How can I solve for F in the following situation?
$$ F \equiv \frac{n}{d} \pmod{m} \tag 1$$
Denominator d always divides n, but I cannot reduce the fraction directly because n is always huge, and I would need to do modular operations on it first. Denominator d and m are often relatively prime. In those cases I can get to the answer by computing the modular inverse of d modulo m.
Often however denominator d and m are not relatively prime. Let's say $g = gcd(d, m) > 1$. I rewrite the congruence and solve for F:
$$ d \ F \equiv n \pmod{m} \tag 2$$
I can find all g distinct solutions for F in this equation. But how can I determine which is the one that is the answer to the initial equation?
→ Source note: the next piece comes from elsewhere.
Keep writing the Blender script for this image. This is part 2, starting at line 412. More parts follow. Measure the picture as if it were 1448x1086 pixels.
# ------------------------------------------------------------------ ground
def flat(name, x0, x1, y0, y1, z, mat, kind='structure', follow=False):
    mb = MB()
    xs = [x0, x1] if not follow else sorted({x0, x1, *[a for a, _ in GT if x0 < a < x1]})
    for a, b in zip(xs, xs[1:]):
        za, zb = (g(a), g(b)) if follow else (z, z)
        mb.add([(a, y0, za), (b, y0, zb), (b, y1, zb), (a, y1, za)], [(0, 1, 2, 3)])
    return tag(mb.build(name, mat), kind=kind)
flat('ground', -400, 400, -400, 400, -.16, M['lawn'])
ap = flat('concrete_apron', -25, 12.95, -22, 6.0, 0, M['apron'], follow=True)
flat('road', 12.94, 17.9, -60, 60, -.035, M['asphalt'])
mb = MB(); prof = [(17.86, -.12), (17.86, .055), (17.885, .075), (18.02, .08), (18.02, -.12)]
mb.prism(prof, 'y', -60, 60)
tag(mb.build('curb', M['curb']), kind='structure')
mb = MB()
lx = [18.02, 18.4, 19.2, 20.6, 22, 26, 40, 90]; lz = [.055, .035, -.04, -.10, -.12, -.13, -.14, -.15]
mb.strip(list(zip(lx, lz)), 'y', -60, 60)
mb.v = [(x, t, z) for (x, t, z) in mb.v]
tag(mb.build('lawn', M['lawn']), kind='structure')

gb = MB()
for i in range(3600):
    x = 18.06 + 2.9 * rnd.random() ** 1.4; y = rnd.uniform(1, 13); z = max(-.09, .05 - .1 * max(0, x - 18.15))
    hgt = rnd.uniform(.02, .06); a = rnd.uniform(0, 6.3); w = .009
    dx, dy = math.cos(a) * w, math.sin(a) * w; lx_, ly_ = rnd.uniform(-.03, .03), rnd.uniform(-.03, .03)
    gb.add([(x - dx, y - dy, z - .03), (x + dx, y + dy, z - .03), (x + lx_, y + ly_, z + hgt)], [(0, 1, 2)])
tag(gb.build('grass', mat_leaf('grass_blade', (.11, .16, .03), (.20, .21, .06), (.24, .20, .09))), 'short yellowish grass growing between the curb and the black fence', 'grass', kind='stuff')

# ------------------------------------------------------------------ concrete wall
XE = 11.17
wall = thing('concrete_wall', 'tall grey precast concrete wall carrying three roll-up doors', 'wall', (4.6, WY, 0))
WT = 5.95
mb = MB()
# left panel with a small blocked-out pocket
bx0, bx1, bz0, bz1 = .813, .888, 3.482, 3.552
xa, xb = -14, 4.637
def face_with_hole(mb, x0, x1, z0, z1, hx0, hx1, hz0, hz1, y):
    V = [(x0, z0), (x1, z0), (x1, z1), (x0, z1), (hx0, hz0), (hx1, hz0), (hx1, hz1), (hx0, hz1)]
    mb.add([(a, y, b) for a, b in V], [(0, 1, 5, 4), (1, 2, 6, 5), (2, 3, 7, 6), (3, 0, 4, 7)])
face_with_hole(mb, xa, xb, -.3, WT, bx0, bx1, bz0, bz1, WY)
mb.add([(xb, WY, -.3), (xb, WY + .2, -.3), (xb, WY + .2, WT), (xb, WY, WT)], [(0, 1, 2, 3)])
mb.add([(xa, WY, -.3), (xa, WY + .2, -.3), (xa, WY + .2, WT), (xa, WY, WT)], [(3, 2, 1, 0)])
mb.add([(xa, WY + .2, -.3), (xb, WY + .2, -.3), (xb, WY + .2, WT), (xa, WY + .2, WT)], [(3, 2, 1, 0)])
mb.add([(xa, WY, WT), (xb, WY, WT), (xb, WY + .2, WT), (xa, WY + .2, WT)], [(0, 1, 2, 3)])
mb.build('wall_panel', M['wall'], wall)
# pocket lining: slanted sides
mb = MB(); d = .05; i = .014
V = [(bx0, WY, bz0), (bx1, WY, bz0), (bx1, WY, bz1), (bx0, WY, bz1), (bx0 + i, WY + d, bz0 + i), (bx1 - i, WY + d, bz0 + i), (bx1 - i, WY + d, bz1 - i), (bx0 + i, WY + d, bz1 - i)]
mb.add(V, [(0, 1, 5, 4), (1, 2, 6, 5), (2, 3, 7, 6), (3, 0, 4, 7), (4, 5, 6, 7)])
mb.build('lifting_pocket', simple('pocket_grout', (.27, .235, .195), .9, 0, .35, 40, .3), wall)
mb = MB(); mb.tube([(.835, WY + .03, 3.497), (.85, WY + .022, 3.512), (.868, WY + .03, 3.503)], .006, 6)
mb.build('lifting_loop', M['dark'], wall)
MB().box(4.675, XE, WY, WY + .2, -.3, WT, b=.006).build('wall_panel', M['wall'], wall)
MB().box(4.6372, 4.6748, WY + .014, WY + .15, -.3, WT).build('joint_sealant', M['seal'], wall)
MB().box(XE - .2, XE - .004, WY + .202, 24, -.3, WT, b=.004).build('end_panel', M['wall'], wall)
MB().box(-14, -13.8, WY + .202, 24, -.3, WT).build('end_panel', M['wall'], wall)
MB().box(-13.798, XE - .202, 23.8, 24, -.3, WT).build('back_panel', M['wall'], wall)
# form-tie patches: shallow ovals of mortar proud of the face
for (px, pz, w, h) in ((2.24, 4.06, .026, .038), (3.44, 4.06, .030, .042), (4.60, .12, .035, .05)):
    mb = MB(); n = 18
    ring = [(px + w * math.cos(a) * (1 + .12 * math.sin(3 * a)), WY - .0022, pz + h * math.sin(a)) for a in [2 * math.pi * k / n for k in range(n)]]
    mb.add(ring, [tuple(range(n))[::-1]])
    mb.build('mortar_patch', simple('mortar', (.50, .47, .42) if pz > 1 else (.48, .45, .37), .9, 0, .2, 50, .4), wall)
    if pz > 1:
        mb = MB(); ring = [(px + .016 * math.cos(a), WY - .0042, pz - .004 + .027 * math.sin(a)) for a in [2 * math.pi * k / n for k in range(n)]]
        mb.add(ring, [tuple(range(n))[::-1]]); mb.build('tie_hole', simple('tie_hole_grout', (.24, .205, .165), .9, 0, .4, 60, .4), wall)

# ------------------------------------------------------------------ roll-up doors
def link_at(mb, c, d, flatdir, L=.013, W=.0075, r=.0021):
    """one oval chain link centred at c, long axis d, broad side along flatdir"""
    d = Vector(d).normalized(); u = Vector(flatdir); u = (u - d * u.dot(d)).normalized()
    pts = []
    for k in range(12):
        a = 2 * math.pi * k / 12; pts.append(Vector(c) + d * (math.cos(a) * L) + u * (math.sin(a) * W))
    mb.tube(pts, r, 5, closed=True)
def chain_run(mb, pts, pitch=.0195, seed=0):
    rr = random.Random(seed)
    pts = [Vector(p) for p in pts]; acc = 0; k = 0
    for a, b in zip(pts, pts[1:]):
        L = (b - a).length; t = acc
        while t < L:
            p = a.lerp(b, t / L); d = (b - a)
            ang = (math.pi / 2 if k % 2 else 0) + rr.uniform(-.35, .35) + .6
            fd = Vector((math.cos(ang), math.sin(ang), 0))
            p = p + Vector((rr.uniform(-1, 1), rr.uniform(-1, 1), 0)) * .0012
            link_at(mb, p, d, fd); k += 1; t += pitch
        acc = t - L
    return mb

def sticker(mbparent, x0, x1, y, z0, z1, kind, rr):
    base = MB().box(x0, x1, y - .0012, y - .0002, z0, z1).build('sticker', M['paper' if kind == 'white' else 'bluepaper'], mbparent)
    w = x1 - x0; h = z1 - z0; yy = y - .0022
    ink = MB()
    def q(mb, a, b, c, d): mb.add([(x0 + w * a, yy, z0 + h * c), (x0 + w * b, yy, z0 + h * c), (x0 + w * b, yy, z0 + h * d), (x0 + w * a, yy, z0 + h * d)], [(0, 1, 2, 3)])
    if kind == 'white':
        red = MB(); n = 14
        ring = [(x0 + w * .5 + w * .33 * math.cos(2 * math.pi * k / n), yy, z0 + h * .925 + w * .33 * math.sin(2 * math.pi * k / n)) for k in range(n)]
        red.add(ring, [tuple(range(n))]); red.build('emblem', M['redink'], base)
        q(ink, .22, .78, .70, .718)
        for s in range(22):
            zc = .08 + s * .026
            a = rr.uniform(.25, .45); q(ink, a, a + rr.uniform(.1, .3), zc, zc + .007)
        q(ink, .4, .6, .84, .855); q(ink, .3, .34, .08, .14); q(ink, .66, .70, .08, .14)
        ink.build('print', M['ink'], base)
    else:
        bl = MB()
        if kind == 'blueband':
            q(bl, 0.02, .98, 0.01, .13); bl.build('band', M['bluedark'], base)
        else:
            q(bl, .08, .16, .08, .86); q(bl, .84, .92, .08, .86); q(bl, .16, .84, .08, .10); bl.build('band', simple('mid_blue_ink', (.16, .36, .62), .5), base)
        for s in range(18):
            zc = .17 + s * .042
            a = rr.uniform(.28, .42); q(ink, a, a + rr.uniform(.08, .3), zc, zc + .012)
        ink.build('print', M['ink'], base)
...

Let $\,g = \gcd(d,m).\,$ Then $\,g\mid d\mid n\,$ so we can cancel $g$ from the top and bottom of $\,n/d\,$ leaving $\,F \equiv (n/g)/(d/g).\,$ If $\,d/g\,$ is coprime to $m$ then then we can compute the fraction by inversion $F\equiv (n/g\bmod m) \,((d/g)^{-1}\bmod m).\,$ Else iterate, again cancelling the gcd of the denominator and modulus. This must eventually terminate with a denominator coprime to the modulus (else the denominators would form an infinite decreasing sequence of positive integers)